• Problem to work on:
Return the line containing "M_trim = mat('trim_grey', (0.68, 0.68, 0.69), 0.5, noise=0.02)", the line containing "0.40), 0.6, noise=0.03)", and every line between them, exactly as they stand. Output nothing else.

• Data:
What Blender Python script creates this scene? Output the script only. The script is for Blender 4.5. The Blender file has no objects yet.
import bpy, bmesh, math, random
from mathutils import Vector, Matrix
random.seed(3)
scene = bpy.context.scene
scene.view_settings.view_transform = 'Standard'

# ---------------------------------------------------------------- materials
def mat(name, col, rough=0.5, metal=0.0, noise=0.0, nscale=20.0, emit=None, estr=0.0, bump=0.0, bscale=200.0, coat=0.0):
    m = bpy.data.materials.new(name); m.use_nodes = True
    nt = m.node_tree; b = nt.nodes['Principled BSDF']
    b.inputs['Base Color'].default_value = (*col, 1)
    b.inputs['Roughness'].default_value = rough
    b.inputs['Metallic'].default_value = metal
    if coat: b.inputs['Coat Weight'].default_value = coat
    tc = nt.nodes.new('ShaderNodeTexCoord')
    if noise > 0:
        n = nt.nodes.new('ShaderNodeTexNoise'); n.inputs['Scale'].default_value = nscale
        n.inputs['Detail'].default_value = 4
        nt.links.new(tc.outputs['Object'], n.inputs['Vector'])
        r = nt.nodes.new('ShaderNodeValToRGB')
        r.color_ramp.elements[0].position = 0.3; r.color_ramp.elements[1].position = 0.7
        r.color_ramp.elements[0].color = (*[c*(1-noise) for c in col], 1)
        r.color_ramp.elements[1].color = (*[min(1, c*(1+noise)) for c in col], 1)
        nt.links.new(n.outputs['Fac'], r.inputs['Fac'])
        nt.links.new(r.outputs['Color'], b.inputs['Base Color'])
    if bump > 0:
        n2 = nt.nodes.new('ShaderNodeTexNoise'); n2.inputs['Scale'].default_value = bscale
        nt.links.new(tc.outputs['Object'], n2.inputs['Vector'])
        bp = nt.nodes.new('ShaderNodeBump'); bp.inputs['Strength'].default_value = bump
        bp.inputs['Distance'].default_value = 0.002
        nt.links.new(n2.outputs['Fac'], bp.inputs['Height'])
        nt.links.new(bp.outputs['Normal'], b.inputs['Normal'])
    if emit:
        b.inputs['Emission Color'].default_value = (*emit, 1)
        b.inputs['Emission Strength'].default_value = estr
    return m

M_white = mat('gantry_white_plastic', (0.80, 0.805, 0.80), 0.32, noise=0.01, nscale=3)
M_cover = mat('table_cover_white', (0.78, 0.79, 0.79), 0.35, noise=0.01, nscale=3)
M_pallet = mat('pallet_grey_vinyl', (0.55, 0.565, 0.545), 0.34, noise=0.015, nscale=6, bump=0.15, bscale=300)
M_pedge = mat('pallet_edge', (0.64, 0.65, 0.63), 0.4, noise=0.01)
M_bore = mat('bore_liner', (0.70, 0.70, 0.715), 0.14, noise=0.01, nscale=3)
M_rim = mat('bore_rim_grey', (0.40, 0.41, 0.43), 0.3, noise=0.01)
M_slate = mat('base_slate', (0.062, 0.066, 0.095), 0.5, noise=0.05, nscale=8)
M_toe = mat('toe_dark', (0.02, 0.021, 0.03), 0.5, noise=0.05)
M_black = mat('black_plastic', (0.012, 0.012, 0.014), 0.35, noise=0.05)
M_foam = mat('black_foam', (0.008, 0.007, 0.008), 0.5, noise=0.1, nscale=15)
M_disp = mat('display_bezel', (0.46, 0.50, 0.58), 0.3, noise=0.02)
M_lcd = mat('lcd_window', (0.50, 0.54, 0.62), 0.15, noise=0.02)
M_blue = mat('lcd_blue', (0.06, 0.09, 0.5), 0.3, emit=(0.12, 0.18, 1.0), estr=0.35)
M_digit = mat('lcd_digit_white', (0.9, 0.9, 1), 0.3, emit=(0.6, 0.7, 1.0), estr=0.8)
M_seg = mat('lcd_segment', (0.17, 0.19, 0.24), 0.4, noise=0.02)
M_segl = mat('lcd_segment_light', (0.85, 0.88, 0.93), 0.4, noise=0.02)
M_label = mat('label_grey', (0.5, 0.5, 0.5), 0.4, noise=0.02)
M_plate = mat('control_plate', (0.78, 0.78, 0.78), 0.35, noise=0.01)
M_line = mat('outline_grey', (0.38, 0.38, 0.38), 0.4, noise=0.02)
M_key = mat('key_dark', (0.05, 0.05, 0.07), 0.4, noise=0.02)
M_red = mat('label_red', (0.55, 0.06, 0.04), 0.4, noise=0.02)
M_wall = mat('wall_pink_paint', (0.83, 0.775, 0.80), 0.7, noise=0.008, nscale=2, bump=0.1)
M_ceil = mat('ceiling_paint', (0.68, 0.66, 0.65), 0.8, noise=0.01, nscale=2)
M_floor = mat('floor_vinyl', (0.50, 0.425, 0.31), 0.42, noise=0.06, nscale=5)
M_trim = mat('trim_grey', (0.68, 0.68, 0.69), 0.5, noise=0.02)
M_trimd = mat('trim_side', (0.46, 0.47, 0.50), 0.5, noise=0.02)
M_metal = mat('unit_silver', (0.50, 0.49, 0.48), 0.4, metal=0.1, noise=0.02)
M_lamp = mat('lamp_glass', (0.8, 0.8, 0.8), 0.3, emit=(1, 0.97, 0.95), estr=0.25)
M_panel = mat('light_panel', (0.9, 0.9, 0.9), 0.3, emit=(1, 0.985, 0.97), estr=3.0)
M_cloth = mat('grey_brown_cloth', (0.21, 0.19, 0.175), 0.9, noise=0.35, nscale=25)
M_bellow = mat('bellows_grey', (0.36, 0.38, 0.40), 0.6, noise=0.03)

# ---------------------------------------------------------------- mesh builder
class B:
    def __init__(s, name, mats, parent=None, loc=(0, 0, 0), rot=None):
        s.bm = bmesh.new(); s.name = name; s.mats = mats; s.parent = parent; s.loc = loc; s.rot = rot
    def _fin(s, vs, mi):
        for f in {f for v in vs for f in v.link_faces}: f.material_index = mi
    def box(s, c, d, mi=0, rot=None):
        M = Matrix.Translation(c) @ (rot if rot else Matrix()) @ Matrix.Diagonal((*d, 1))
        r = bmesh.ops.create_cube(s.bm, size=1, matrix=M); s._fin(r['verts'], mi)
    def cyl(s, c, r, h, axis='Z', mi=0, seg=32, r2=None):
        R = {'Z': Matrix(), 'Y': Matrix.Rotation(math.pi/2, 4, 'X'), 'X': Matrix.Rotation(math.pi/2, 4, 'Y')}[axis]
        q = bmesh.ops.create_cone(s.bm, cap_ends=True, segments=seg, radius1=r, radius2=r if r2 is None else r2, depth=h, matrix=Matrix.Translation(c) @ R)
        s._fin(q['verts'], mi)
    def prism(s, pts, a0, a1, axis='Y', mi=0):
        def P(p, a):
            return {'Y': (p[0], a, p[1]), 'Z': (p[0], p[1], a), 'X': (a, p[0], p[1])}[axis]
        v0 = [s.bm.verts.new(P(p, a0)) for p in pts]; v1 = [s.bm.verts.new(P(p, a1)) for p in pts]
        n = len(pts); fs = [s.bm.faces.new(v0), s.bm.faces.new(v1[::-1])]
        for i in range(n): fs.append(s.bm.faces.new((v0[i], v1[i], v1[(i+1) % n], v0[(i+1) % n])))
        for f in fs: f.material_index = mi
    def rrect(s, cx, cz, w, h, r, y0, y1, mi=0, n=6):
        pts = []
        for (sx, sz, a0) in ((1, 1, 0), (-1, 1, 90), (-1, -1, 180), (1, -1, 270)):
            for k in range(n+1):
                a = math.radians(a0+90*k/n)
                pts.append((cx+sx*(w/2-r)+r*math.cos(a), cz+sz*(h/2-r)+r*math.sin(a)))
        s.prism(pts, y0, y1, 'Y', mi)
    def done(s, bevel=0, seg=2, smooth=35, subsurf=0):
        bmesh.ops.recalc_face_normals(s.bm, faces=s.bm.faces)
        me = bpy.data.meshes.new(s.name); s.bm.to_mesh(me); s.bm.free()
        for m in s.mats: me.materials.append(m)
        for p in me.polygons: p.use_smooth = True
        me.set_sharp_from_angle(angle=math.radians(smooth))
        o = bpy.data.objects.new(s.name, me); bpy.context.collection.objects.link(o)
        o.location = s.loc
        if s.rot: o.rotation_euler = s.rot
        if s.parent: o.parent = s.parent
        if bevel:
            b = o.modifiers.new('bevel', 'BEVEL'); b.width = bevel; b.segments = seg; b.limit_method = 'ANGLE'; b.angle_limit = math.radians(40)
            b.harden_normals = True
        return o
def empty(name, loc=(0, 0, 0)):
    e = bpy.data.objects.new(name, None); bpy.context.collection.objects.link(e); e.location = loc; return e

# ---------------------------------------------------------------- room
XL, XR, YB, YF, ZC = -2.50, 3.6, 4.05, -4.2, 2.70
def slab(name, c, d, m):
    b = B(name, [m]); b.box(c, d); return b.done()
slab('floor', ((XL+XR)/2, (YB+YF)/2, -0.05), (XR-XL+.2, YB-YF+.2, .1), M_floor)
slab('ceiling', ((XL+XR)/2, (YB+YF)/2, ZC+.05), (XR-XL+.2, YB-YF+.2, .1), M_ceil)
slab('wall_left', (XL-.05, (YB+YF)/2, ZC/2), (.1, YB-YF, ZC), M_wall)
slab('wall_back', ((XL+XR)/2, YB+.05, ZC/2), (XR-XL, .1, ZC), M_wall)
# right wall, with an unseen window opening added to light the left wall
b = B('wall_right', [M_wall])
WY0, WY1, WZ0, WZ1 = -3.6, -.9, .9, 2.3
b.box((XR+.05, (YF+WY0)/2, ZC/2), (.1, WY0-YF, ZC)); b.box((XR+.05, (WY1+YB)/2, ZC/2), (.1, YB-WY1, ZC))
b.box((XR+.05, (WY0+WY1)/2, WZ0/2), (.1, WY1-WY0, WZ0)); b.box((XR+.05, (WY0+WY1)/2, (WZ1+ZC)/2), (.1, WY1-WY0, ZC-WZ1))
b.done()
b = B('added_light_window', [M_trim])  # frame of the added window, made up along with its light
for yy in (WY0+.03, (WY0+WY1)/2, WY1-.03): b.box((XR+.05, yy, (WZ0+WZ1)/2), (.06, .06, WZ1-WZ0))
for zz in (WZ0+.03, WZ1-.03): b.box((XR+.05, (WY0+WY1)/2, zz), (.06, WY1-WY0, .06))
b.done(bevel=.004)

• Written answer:
M_trim = mat('trim_grey', (0.68, 0.68, 0.69), 0.5, noise=0.02)
M_trimd = mat('trim_side', (0.46, 0.47, 0.50), 0.5, noise=0.02)
M_metal = mat('unit_silver', (0.50, 0.49, 0.48), 0.4, metal=0.1, noise=0.02)
M_lamp = mat('lamp_glass', (0.8, 0.8, 0.8), 0.3, emit=(1, 0.97, 0.95), estr=0.25)
M_panel = mat('light_panel', (0.9, 0.9, 0.9), 0.3, emit=(1, 0.985, 0.97), estr=3.0)
M_cloth = mat('grey_brown_cloth', (0.21, 0.19, 0.175), 0.9, noise=0.35, nscale=25)
M_bellow = mat('bellows_grey', (0.36, 0.38, 0.40), 0.6, noise=0.03)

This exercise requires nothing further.